Tuesday, February 1, 2011

Freemasons and Oddfellows

Went on another outing in a cemetery this weekend, to look up graves for my Dad's Find A Grave website. Me, Hux, my Dad, the girls, as well as another little girl from the neighborhood. Gorgeous day, cut unfortunately short when all the kids started arguing and we had to go home (that youthful-energy-in the-face-of-death thing I wrote of before cuts both ways).

Outwardly, cemeteries seem to be an march of tombstones with little variation, little room for individuality beyond the names and dates, but time and attention reveal this to be false. Gravestones made of marble, of granite, of concrete, even of wood (found three of those, badly worn, all details long faded). Varying amounts of aging and wear, depending on the type of stone, the age. Symbols abound for Freemasons and Oddfellows. Christian Crosses, praying hands. Mentions of various wars (the Mexican American War the oldest I could find). Engraved pictures of favorite activities of the deceased, mostly fishing and hunting. Quotes, mostly biblical, with a few poems thrown in (Frost's "miles to go before I sleep"), a few personal quotes. Flowers, teddy bears, photos, painted rocks left on the cold earth with love, sorrow, regret, longing. Several had tinsel and Christmas ornaments; one was outlined with ornaments and tinsel and had a large plastic candy cane laid in the center.

The girls are particularly interested in the graves of infants. They've learned to do the math, subtracting the birth date from the death date, and will stand at the gravesites and wonder silently at the little girl who dies at the age of two, the boy who died a month after his birth. You watch them trying to grasp at the magnitude of it all.

Below is a song - ignore the video and just listen - that runs through the closing credits of the Coens' True Grit. I downloaded it immediately after coming home from the theater, and it choked me up the first several times I listened to it. I know the hymn from way back, from my Baptist upbringing. Now, of course, it reminds me of that white clapboard Baptist church in southeastern Oklahoma, that hard red clay, those resolute wildflowers scattered among the stones.

11 comments:

Laurita said...

I love wandering through graveyards. They are peaceful - part spiritual, part historical.

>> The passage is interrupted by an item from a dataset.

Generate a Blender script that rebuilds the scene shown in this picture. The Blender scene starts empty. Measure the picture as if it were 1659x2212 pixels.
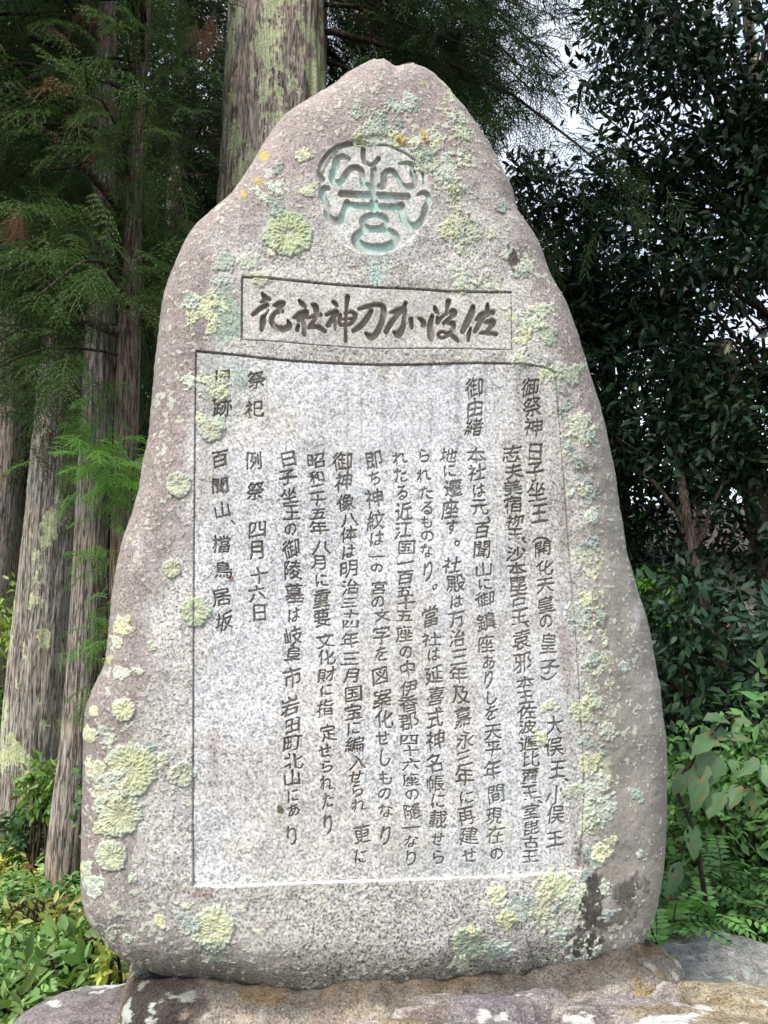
import bpy, math
import numpy as np
from math import radians as R

# ------------------------------------------------------------------ camera, world, sun, exposure
scene = bpy.context.scene
C = scene.collection
PITCH = R(8.0); F = 1597.0; CX, CY = 829.5, 1106.0; CAMZ = 1.6     # lens in units of a 1659 x 2212 frame
cam = bpy.data.cameras.new('camera'); cam_o = bpy.data.objects.new('camera', cam); C.objects.link(cam_o)
cam.sensor_fit = 'VERTICAL'; cam.sensor_height = 36.0; cam.lens = 36.0 * F / 2212.0
cam.clip_start = 0.05; cam.clip_end = 2000
cam_o.location = (0, 0, CAMZ); cam_o.rotation_euler = (R(90) + PITCH, 0, 0)
scene.camera = cam_o
SUN_DIR = np.array([-0.48, -0.62, 0.95]); SUN_DIR /= np.linalg.norm(SUN_DIR)
sun = bpy.data.lights.new('sun', 'SUN'); sun.energy = 2.2; sun.angle = R(12); sun.color = (1.0, 0.95, 0.88)
sun_o = bpy.data.objects.new('sun', sun); C.objects.link(sun_o)
from mathutils import Vector
sun_o.rotation_euler = Vector(SUN_DIR).to_track_quat('Z', 'Y').to_euler()
world = bpy.data.worlds.new('World'); scene.world = world; world.use_nodes = True
wn = world.node_tree.nodes; wl = world.node_tree.links
bg = wn['Background']; bg.inputs['Strength'].default_value = 0.12
sky = wn.new('ShaderNodeTexSky'); sky.sky_type = 'NISHITA'; sky.sun_disc = False
sky.sun_elevation = math.asin(SUN_DIR[2]); sky.sun_rotation = math.atan2(SUN_DIR[0], SUN_DIR[1])
wtc = wn.new('ShaderNodeTexCoord'); wno = wn.new('ShaderNodeTexNoise')
wno.inputs['Scale'].default_value = 3.2; wno.inputs['Detail'].default_value = 6
wl.new(wtc.outputs['Generated'], wno.inputs['Vector'])
wr = wn.new('ShaderNodeMapRange'); wr.inputs['From Min'].default_value = 0.36; wr.inputs['From Max'].default_value = 0.62
wr.inputs['To Min'].default_value = 0.35; wr.inputs['To Max'].default_value = 0.92
wl.new(wno.outputs['Fac'], wr.inputs['Value'])
wm = wn.new('ShaderNodeMixRGB'); wm.inputs[2].default_value = (6.0, 6.5, 7.1, 1)     # bright cloud
wl.new(wr.outputs[0], wm.inputs[0]); wl.new(sky.outputs[0], wm.inputs[1]); wl.new(wm.outputs[0], bg.inputs['Color'])
scene.view_settings.view_transform = 'Standard'; scene.view_settings.look = 'None'
scene.view_settings.exposure = 1.12; scene.view_settings.gamma = 1
scene.cycles.max_bounces = 6; scene.cycles.transparent_max_bounces = 4

# ------------------------------------------------------------------ helpers
rng = np.random.default_rng(11)
cP, sP = math.cos(PITCH), math.sin(PITCH)
def ray(u, v):
    x = (np.asarray(u, float) - CX) / F; y = (CY - np.asarray(v, float)) / F
    return np.stack([x, cP - y * sP, sP + y * cP], -1)
def P(u, v, Y):                                     # point of the sight line (u,v) at distance Y
    d = ray(u, v); k = np.asarray(Y, float) / d[..., 1]
    return d * k[..., None] + np.array([0, 0, CAMZ])
def proj(p):
    q = p - np.array([0, 0, CAMZ])
    dz = q[..., 1] * cP + q[..., 2] * sP; yy = -q[..., 1] * sP + q[..., 2] * cP
    return CX + F * q[..., 0] / dz, CY - F * yy / dz
def sstep(a, b, x):
    t = np.clip((x - a) / (b - a), 0, 1); return t * t * (3 - 2 * t)
_T = np.random.default_rng(5).random((256, 256)).astype(np.float32)
_T3 = np.random.default_rng(6).random((64, 64, 64)).astype(np.float32)
def vn2(x, y, s=0):
    x = x + s * 17.31; y = y + s * 9.77
    xi = np.floor(x).astype(np.int32); yi = np.floor(y).astype(np.int32)
    fx = x - xi; fy = y - yi; fx = fx * fx * (3 - 2 * fx); fy = fy * fy * (3 - 2 * fy)
    a = _T[xi & 255, yi & 255]; b = _T[(xi + 1) & 255, yi & 255]
    c = _T[xi & 255, (yi + 1) & 255]; d = _T[(xi + 1) & 255, (yi + 1) & 255]
    return a + (b - a) * fx + (c - a) * fy + (a - b - c + d) * fx * fy
def fbm2(x, y, o=4, s=0):
    r = 0; w = 0.5; t = 0
    for k in range(o):
        r = r + w * vn2(x * 2 ** k, y * 2 ** k, s + k * 3); t += w; w *= 0.55
    return r / t
def vn3(p, s=0):
    p = p + s * 7.13
    i = np.floor(p).astype(np.int32); f = p - i; f = f * f * (3 - 2 * f); i &= 63; j = (i + 1) & 63
    r = 0
    for a in (0, 1):
        for b in (0, 1):
            for c in (0, 1):
                w = (f[..., 0] if a else 1 - f[..., 0]) * (f[..., 1] if b else 1 - f[..., 1]) * (f[..., 2] if c else 1 - f[..., 2])
                r = r + w * _T3[(j if a else i)[..., 0], (j if b else i)[..., 1], (j if c else i)[..., 2]]
    return r
def fbm3(p, o=4, s=0):
    r = 0; w = 0.5; t = 0
    for k in range(o):
        r = r + w * vn3(p * 2 ** k, s + k); t += w; w *= 0.55
    return r / t
def norm(a): return a / np.maximum(np.linalg.norm(a, axis=-1, keepdims=True), 1e-9)

def mesh(name, verts, faces, mat, parent=None, col=None, smooth=True):
    """faces: one (n,3|4) array or a list of such arrays"""
    if not isinstance(faces, list): faces = [faces]
    faces = [np.asarray(f, np.int32) for f in faces if len(f)]
    me = bpy.data.meshes.new(name)
    me.vertices.add(len(verts)); me.vertices.foreach_set('co', np.asarray(verts, np.float32).ravel())
    lv = np.concatenate([f.ravel() for f in faces])
    tot = np.concatenate([np.full(len(f), f.shape[1], np.int32) for f in faces])
    st = np.concatenate([[0], np.cumsum(tot)[:-1]]).astype(np.int32)
    me.loops.add(len(lv)); me.loops.foreach_set('vertex_index', lv)
    me.polygons.add(len(tot)); me.polygons.foreach_set('loop_start', st)
    me.update(calc_edges=True)
    if smooth: me.polygons.foreach_set('use_smooth', np.ones(len(tot), bool))
    if col is not None:
        a = me.attributes.new('tint', 'FLOAT_COLOR', 'POINT')
        c = np.ones((len(verts), 4), np.float32); c[:, :col.shape[1]] = col
        a.data.foreach_set('color', c.ravel())
    me.materials.append(mat)
    o = bpy.data.objects.new(name, me); C.objects.link(o)
    if parent is not None: o.parent = parent
    return o
def tag(o, label=None, cat=None, group=None, kind=None):
    if label: o['label'] = label
    if cat: o['category'] = cat
    if group: o['group'] = group
    if kind: o['kind'] = kind
    return o
def thing(name, label, cat, group=None):
    o = bpy.data.objects.new(name, None); o.empty_display_size = 0.1; C.objects.link(o)
    return tag(o, label, cat, group)

class Buf:                                           # collects triangles / quads of one mesh
    def __init__(s): s.v = []; s.f = {3: [], 4: []}; s.c = []; s.n = 0
    def add(s, v, f, c=None):
        v = np.asarray(v, np.float32); f = np.asarray(f, np.int64)
        s.v.append(v); s.f[f.shape[1]].append(f + s.n); s.n += len(v)
        if c is not None: s.c.append(np.broadcast_to(np.asarray(c, np.float32), (len(v), 3)))
    def build(s, name, mat, parent=None, smooth=True):
        fs = [np.concatenate(x) for x in s.f.values() if x]
        return mesh(name, np.concatenate(s.v), fs, mat, parent, np.concatenate(s.c) if s.c else None, smooth)

def tube(buf, pts, rad, n=6, c=None, rough=0.0, seed=0):
    pts = np.asarray(pts, float); m = len(pts); rad = np.broadcast_to(np.asarray(rad, float), (m,))
    t = norm(np.gradient(pts, axis=0)); ref = np.array([0.31, 0.77, 0.12])
    a = norm(np.cross(t, ref)); b = np.cross(t, a)
    th = np.arange(n) / n * 2 * np.pi
    rr = rad[:, None] * np.ones((1, n))
    if rough: rr = rr * (1 + rough * (vn2(np.arange(m)[:, None] * 0.7 + 0 * th, th[None] * 2 + 0 * rr, seed) - 0.5) * 2)
    v = pts[:, None] + (np.cos(th)[None, :, None] * a[:, None] + np.sin(th)[None, :, None] * b[:, None]) * rr[..., None]
    i, j = np.meshgrid(np.arange(m - 1), np.arange(n), indexing='ij'); k = (j + 1) % n
    f = np.stack([i * n + j, i * n + k, (i + 1) * n + k, (i + 1) * n + j], -1).reshape(-1, 4)
    buf.add(v.reshape(-1, 3), f, c)
    tip = v[-1].mean(0); buf.add(np.vstack([v[-1], tip]), np.stack([np.arange(n), (np.arange(n) + 1) % n, np.full(n, n)], -1), c)

def smooth_path(ctrl, n):
    ctrl = np.asarray(ctrl, float); k = len(ctrl)
    s = np.linspace(0, k - 1, n); i = np.clip(s.astype(int), 0, k - 2); f = (s - i)[:, None]
    p0 = ctrl[np.maximum(i - 1, 0)]; p1 = ctrl[i]; p2 = ctrl[i + 1]; p3 = ctrl[np.minimum(i + 2, k - 1)]
    return 0.5 * (2 * p1 + (p2 - p0) * f + (2 * p0 - 5 * p1 + 4 * p2 - p3) * f ** 2 + (3 * p1 - p0 - 3 * p2 + p3) * f ** 3)

# leaf template: 8 verts, 8 triangles, folded along the midrib, tip drooping
_LV = np.array([[0, 0, 0], [-.42, .28, .10], [-.38, .62, .08], [0, 1, -.16], [.38, .62, .08], [.42, .28, .10], [0, .3, 0], [0, .64, -.04]])
_LF = np.array([[0, 6, 1], [1, 6, 7], [1, 7, 2], [2, 7, 3], [0, 5, 6], [5, 4, 7], [5, 7, 6], [4, 3, 7]])
def leaves(buf, pos, axis, nrm, L, W, col, fold=1.0):
    n = len(pos); axis = norm(axis); side = norm(np.cross(axis, nrm)); nn = np.cross(side, axis)
    L = np.broadcast_to(L, (n,)); W = np.broadcast_to(W, (n,))
    v = (pos[:, None] + side[:, None] * (_LV[None, :, 0] * W[:, None])[..., None]
         + axis[:, None] * (_LV[None, :, 1] * L[:, None])[..., None]
         + nn[:, None] * (_LV[None, :, 2] * (W * fold)[:, None])[..., None])
    f = (_LF[None] + 8 * np.arange(n)[:, None, None]).reshape(-1, 3)
    c = np.repeat(np.broadcast_to(col, (n, 3)), 8, 0)
    buf.add(v.reshape(-1, 3), f, c)
def rdir(n, up=0.0, spread=1.0):
    d = rng.normal(size=(n, 3)) * spread; d[:, 2] += up; return norm(d)

# ------------------------------------------------------------------ materials
def nmat(name):
    m = bpy.data.materials.new(name); m.use_nodes = True
    nt = m.node_tree; b = nt.nodes['Principled BSDF']; return m, nt, b
def N(nt, t, **kw):
    n = nt.nodes.new(t)
    for k, v in kw.items():
        if k in n.inputs: n.inputs[k].default_value = v
        else: setattr(n, k, v)
    return n
def ramp(nt, src, stops):
    r = nt.nodes.new('ShaderNodeValToRGB'); e = r.color_ramp.elements
    while len(e) < len(stops): e.new(0.5)
    for i, (p, c) in enumerate(stops):
        e[i].position = p; e[i].color = (*c, 1) if isinstance(c, tuple) else (c, c, c, 1)
    nt.links.new(src, r.inputs[0]); return r.outputs[0]
def mixc(nt, a, b, fac, typ='MIX'):
    m = nt.nodes.new('ShaderNodeMixRGB'); m.blend_type = typ
    for i, x in ((1, a), (2, b), (0, fac)):
        if hasattr(x, 'links'): nt.links.new(x, m.inputs[i])
        else: m.inputs[i].default_value = (*x, 1) if isinstance(x, tuple) else x
    return m.outputs[0]
def coords(nt, sx=1, sy=1, sz=1):
    tc = nt.nodes.new('ShaderNodeTexCoord'); mp = nt.nodes.new('ShaderNodeMapping')
    mp.inputs['Scale'].default_value = (sx, sy, sz); nt.links.new(tc.outputs['Object'], mp.inputs[0]); return mp.outputs[0]
def noise(nt, vec, scale, detail=3, rough=0.6):
    n = N(nt, 'ShaderNodeTexNoise', Scale=scale, Detail=detail, Roughness=rough); nt.links.new(vec, n.inputs['Vector']); return n.outputs['Fac']
def bump(nt, b, h, strength, dist):
    n = N(nt, 'ShaderNodeBump', Strength=strength, Distance=dist); nt.links.new(h, n.inputs['Height']); nt.links.new(n.outputs[0], b.inputs['Normal'])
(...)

I think the graves, especially the older ones, have all sorts of stories to tell.

Fresca said...

I did the same thing! (download Iris Dement when I got home from "True Grit"!)

Speaking of movies--
alas, Peter Weir's latest disappoints.
Beautifully done, of course, but "The Way Home" is exactly like watching people walk thousands of kilometers through Nat'l Geographic territory... but not a whole lot else. Almost felt it could be a Omnitheater production.
(It's produced, in part, by Natl Geo.)

Anonymous said...

Nice.

John Romeo Alpha said...

Time just gets away from us.

Sueann said...

I think it is a shock to our youth to see that babies and young children have died. To see their headstones gives them pause for sure. Kids think they will live forever!!!
Hugs
SueAnn

Lynnea said...

mortality is a tough one for us 'older' folks, imagine the depth of it in such young eyes when the world still holds that expansive promise of possibility. it's wonderful they stop and pay attention like that.

Clowncar said...

Yes, Laurita. And the stories seem to go as deep as you wanna look.

I read the reviews of the Weir movie. Too bad. Though I'll still watch it when it finds its way to Netflix. I was, incidently, one of the few people I know who didn't love True Grit. Liked it. But thought it was good, not great.

Thank you, Anon.

Everything gets away from us eventually, John.

Sue Ann, I'm not sure it's shock as much as pure non-comprehension. They just can't wrap their brains around it. Also why I think ALL kids believe in heaven. They don't know how NOT to.

Hey Maggie. Love that phrase you use: expansive promise of possibility. I think adults have that too, it's just tempered by experience, and mortality.

Frex said...

Why didn't you love the new "True Grit"?

I really, really enjoyed watching it, but when it was all over, I didn't love it like I loved the first one, with Kim Darby & John Wayne.

Probably helped that I was 8 when I saw that in 1969, but I watched it again recently and still loved it.
I'm not sure, but I think it was the touch of camp, that hint of cheese--unintentional, I assume (like Star Trek)--that made me love it.

The Coen Bros. take themselves mighty damn seriously, even when they're being funny.

Clowncar said...

I'm a little surprised myself I didn't like it more, Fresk. I've loved many of earlier Coen Bros movies. Just left me kinda cold. I heard someone describe their movies as "hermetically sealed," meaning, I assume, that you observed the story at a distance, removed from it emotionally. That's how TG kinda left me.

Fresca said...

Hm. Yeah. It has occurred to me to wonder if one or both of the bros. are a bit autistic or something.

(Sorry I'm so late responding---I took a lot of time off blogging, just catching up.)

Fresca said...

P.S. If you can, see "The Way Home" on the large screen--it's power is in the visuals, and their large scale. It was coproduced by Nat'l Geographic.